Adı konmamış bir kadro ihdas edildi sanki; FETÖ’yle ‘adeta ağız birliği’nden yargılanan muhalif medya kadrosu...
Baksanıza boş tutulmuyor; iki yıldır süren Sözcü davası sona geldi, dünkü duruşmada karar randevusu çıktı. Ama zaten 4 gün önce, yerini alacak dava açılmıştı. Birgün gazetesine, Fuat Avni haberleri yapmaktan FETÖ’cülük suçlamasıyla açılan dava...
Dönüşümlü yargı nöbeti gibi; görevi tamamlayan bırakıyor, tutma sırası gelen nöbeti devralıyor.
Cumhuriyet de sırayı tam savdığında, münavebeli el değiştiren bu kontenjana bakalım kim atanacak?
Münhal kalmasına savcılarımızın gönlü razı olmuyor nasılsa. Boşalan kadroyu dolduracak bir iddianame illa ki çıkıyor.
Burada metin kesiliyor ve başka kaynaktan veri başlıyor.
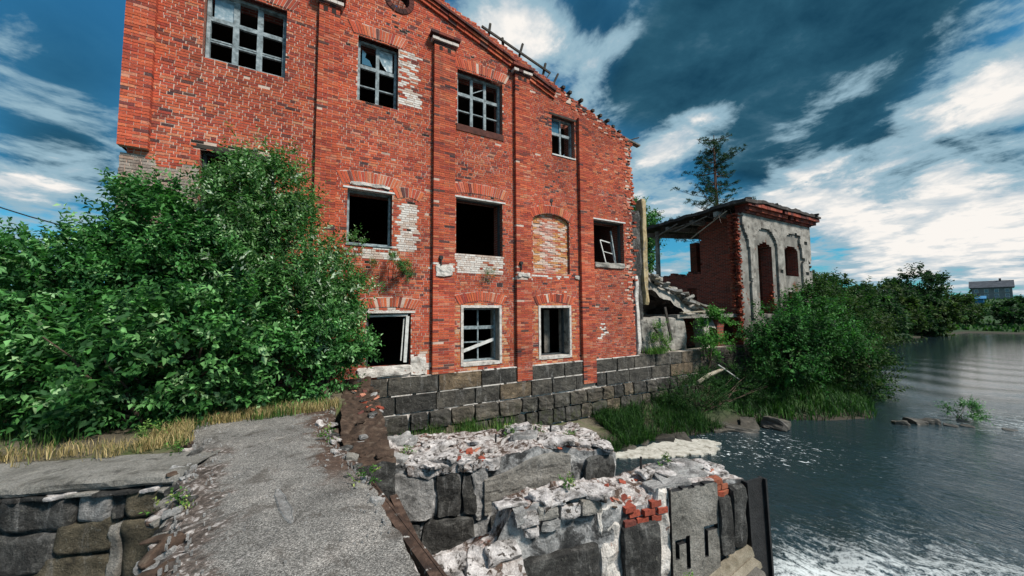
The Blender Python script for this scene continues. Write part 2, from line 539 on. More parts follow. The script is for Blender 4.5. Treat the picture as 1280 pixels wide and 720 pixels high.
def leaf_mat(name, trans=0.35, rough=0.5):
    m, t, b = mat_new(name)
    c = t.node('ShaderNodeAttribute', attribute_name='Col').outputs['Color']
    t.put(b.inputs['Base Color'], c)
    b.inputs['Roughness'].default_value = rough
    b.inputs['Specular IOR Level'].default_value = 0.2
    tr = t.node('ShaderNodeBsdfTranslucent')
    t.put(tr.inputs[0], t.mix(1.0, c, (0.9, 1.15, 0.65), 'MULTIPLY'))
    mx = t.node('ShaderNodeMixShader')
    mx.inputs[0].default_value = trans
    t.l.new(b.outputs[0], mx.inputs[1])
    t.l.new(tr.outputs[0], mx.inputs[2])
    o = [n for n in t.n if n.type == 'OUTPUT_MATERIAL'][0]
    t.l.new(mx.outputs[0], o.inputs[0])
    return m


M_LEAF = leaf_mat('leaf', 0.35, 0.68)
M_GRASS = leaf_mat('grass_blade', 0.3, 0.6)


def slab_mat():
    m, t, b = mat_new('exposed_aggregate_concrete')
    p = pos(t)
    v = t.voro(p, 150, 'F1', 1)
    sp = t.node('ShaderNodeSeparateColor')
    t.l.new(v, sp.inputs[0])
    c = t.ramp(sp.outputs[0], [(0.0, (0.06, 0.058, 0.056)), (0.35, (0.15, 0.145, 0.138)), (0.7, (0.25, 0.242, 0.23)), (1.0, (0.44, 0.42, 0.40))])
    c = t.mix(0.6, c, t.ramp(t.noise(p, 210, 3, 0.7), [(0.3, (0.2, 0.2, 0.2)), (0.65, (1.3, 1.3, 1.3))]), 'MULTIPLY')
    c = t.mix(0.8, c, t.ramp(t.noise(p, 1.9, 8, 0.66, 0.5), [(0.3, (0.42, 0.41, 0.40)), (0.5, (0.95, 0.94, 0.92)), (0.7, (1.5, 1.45, 1.4))]), 'MULTIPLY')
    big = t.noise(p, 2.6, 7, 0.66, 0.5)
    c = t.mix(t.m('MULTIPLY', t.step(big, 0.53, 0.66), 0.62), c, (0.06, 0.05, 0.042))
    c = t.mix(t.m('MULTIPLY', t.step(t.noise(p, 3.8, 7, 0.7, 0.3), 0.64, 0.72), 0.6), c, (0.5, 0.46, 0.45))
    # soil and moss creeping in from the broken sides (a stain with its own shape)
    sx = t.node('ShaderNodeSeparateXYZ')
    t.l.new(p, sx.inputs[0])
    right = t.m('SUBTRACT', sx.outputs[0], t.m('SUBTRACT', -0.08, t.m('MULTIPLY', t.m('ADD', sx.outputs[1], 3.4), 0.085)))
    near = t.step(t.m('ADD', sx.outputs[1], t.m('MULTIPLY', t.noise(p, 4, 6), 0.8)), -6.0, -5.2)
    e = t.m('MULTIPLY', t.step(t.m('ADD', right, t.m('MULTIPLY', t.m('SUBTRACT', t.noise(p, 3.5, 9, 0.72, 0.4), 0.5), 1.3)), -0.06, 0.16), near)
    c = t.mix(t.m('MULTIPLY', e, 0.92), c, t.ramp(t.noise(p, 22, 6, 0.7), [(0.35, (0.035, 0.02, 0.014)), (0.6, (0.10, 0.06, 0.042)), (0.68, (0.5, 0.45, 0.44))]))
    left = t.m('SUBTRACT', t.m('SUBTRACT', -1.02, t.m('MULTIPLY', t.m('ADD', sx.outputs[1], 3.4), 0.165)), sx.outputs[0])
    e2 = t.m('MULTIPLY', t.step(t.m('ADD', left, t.m('MULTIPLY', t.m('SUBTRACT', t.noise(p, 3.2, 9, 0.74, 0.4), 0.5), 1.5)), -0.06, 0.18), t.m('SUBTRACT', 1.0, t.step(sx.outputs[1], -4.6, -3.9)))
    c = t.mix(t.m('MULTIPLY', e2, 0.9), c, t.ramp(t.noise(p, 17, 6, 0.7, 0.4), [(0.40, (0.03, 0.022, 0.018)), (0.55, (0.13, 0.1, 0.085)), (0.62, (0.5, 0.46, 0.44))]))
    wn = t.node('ShaderNodeTexNoise')
    t.put(wn.inputs['Vector'], p)
    wn.inputs['Scale'].default_value = 2.2
    wn.inputs['Detail'].default_value = 7
    cr = t.voro(t.v('ADD', p, t.v('SCALE', wn.outputs[1], None, 0.55)), 0.62, 'DISTANCE_TO_EDGE')
    crack = t.m('SUBTRACT', 1.0, t.step(cr, 0.002, 0.009))
    c = t.mix(t.m('MULTIPLY', crack, t.m('MULTIPLY', t.step(t.noise(p, 1.3, 3), 0.48, 0.62), 0.6)), c, (0.05, 0.045, 0.04))
    c = t.mix(t.m('MULTIPLY', t.step(t.noise(p, 8, 8, 0.75, 0.3), 0.56, 0.66), 0.6), c, (0.065, 0.06, 0.053))
    t.put(b.inputs['Base Color'], c)
    b.inputs['Roughness'].default_value = 0.9
    h = t.m('ADD', t.m('MULTIPLY', t.voro(p, 150), -0.6), t.m('MULTIPLY', t.noise(p, 7, 7, 0.65), 1.6))
    bump(t, b, h, 0.8, 0.012)
    return m


M_SLAB = slab_mat()


def rubble_mat():
    """broken pier tops: white flaking lime, brown soil, crumbs of red brick"""
    m, t, b = mat_new('lime_soil_and_brick_crumbs')
    p = pos(t)
    v = t.voro(p, 17, 'F1', 1)
    sp = t.node('ShaderNodeSeparateColor')
    t.l.new(v, sp.inputs[0])
    flake = t.m('ADD', t.m('MULTIPLY', sp.outputs[0], 0.20), t.m('ADD', 0.06, t.m('MULTIPLY', t.noise(p, 5, 11, 0.74, 0.7), 0.92)))
    c = t.ramp(flake, [(0.40, (0.03, 0.02, 0.016)), (0.53, (0.10, 0.068, 0.052)), (0.60, (0.32, 0.28, 0.265)), (0.70, (0.56, 0.52, 0.50)), (0.9, (0.68, 0.64, 0.61))])
    red = t.m('MULTIPLY', t.step(t.noise(p, 2.7, 7, 0.68, 0.3), 0.57, 0.66), t.step(t.noise(p, 19, 5, 0.7), 0.50, 0.60))
    c = t.mix(t.m('MULTIPLY', red, 0.8), c, (0.34, 0.085, 0.05))
    edge = t.step(t.voro(p, 17, 'DISTANCE_TO_EDGE'), 0.0, 0.09)
    c = t.mix(t.m('MULTIPLY', t.m('SUBTRACT', 1.0, edge), 0.3), c, (0.03, 0.022, 0.02))
    c = t.mix(0.5, c, t.ramp(t.noise(p, 60, 4, 0.7), [(0.3, (0.35, 0.35, 0.35)), (0.7, (1.2, 1.2, 1.2))]), 'MULTIPLY')
    t.put(b.inputs['Base Color'], c)
    b.inputs['Roughness'].default_value = 0.95
    bump(t, b, t.m('ADD', t.m('MULTIPLY', flake, 1.0), t.m('MULTIPLY', t.noise(p, 30, 8, 0.7), 0.6)), 0.9, 0.04)
    return m


M_RUBBLE = rubble_mat()


def pier_mat():
    """pier sides: pale lime wash broken by black damp"""
    m, t, b = mat_new('lime_streaked_masonry')
    p = pos(t)
    n = t.noise(p, 3.1, 9, 0.68, 0.6)
    c = t.ramp(n, [(0.30, (0.015, 0.016, 0.018)), (0.44, (0.07, 0.07, 0.07)), (0.52, (0.30, 0.30, 0.30)), (0.63, (0.55, 0.54, 0.53)), (0.8, (0.68, 0.66, 0.64))])
    c = t.mix(0.5, c, t.ramp(t.noise(p, 40, 4, 0.7), [(0.3, (0.35, 0.35, 0.35)), (0.7, (1.2, 1.2, 1.2))]), 'MULTIPLY')
    t.put(b.inputs['Base Color'], c)
    b.inputs['Roughness'].default_value = 0.92
    bump(t, b, t.noise(p, 17, 9, 0.7), 0.9, 0.04)
    return m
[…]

Güz kararnamesi tayin furyasında kime vurursa artık piyango...
Cumhurbaşkanı Erdoğan’ı, ‘makbul gazeteciler’e Medya Oskarları dağıtılan geçenki ödül töreninde dinleyince kontenjanın iptal edilebileceği izlenimi edinmiştim bir an.
Neyse ki yanlış anlamışım; “Biz şiddete bulaşmadığı, hakarete varmadığı sürece ne kadar aykırı olursa olsun tüm fikirlerin temsil edildiği özgür bir basın arzu ediyoruz” derken kastettiği bu değilmiş.
FETÖ’cü medya suçlamasına ayrılan kontenjan yerli yerinde duruyor, o sözlerin üstünden birkaç gün geçmeden belirsizlik de giderildi zaten.
Sözcü’den boşalması halinde mesela, o koltuk sahipsiz kalmayacak. Daha boşaltılmadan Birgün gazetesi yöneticilerine ayırtıldı bile.
Rezervasyon aynı jenerik gerekçe adına, “FETÖ’ye üye olmadan yardım etmek”. Bu harcıalem umumi suçlamayla ağır cezada yargılanacaklar. Suç delili ise 2014-15 yıllarında ‘Fuat Avni’ adlı twitter hesabından atılan bilgilerin haberleştirildiğini gösteren kupürler.
Fuat Avni haberlerinin çetelesini çıkaran iddianame, Birgün yöneticilerini örgütün algı operasyonuna hizmetle suçluyor. 4-5 yıl önceki bu haberlerden dolayı, şimdi 10 yıldan 15 yıla kadar hapisleri isteniyor.
Üstelik suçlananların herhangi bir FETÖ üyesi ile bağları olmadığı, ByLock kullanmadıkları, FETÖ bankalarıyla para alışverişlerinin bulunmadığı filan bizzat iddianamece tespit edilmesine rağmen.
Hatta, “Şüphelilerin örgüt ile hiyerarşik bağlarının olmadığı, geçmişte örgüt aleyhine çok sayıda haber yaptıkları anlaşılmıştır. Toplanan deliller uyarınca kast unsurunun takdiri mahkemeye aittir” cümlesiyle ‘biz alaka kuramadık, takdir sizin’ bile deniyor iddianamede.
Yani savcı da biliyor aslında mevzuyu. Ama FETÖ medyası suçlamasına tahsisli kadro boş duracak değil ya, istim bir biçimde arkadan yetiştirilecek.
Bu garip iddianamenin duyurulduğu gün, Cumhurbaşkanı Erdoğan, “Sınır boyundaki kahramanca mücadelemize teröristler ve arkalarındaki güçlerin ağzıyla konuşarak gölge düşürenler”den yakınıyordu.
Aynı gün, Dışişleri Bakanı Çavuşoğlu’nun Oslo’da söylediklerine inanıp basın özgürlüğüyle teröre aktif destek vermenin ayrı şeyler olduğuna siz siz olun, güvenmeyin.
Elebaşı Öcalan’ın seçim talimatları Anadolu Ajansı’nda yayınlanabiliyormuş, kardeş Öcalan’a TRT ekranı açılabiliyormuş vesair. Bunlar da yanıltmasın sizi, davanızı bağlamaz, size uygulanacak standart başka.
Bizde silahla kalem arasında net bir ayrım hala yok ve ‘adeta terör örgütlerinin ağzıyla konuşanlar’a rezerve edilmiş celseler doldur boşalt devridaim ediyor. Muğlak alanda üstünkörü takdir yetkisine çarpılır yanarsınız alimallah.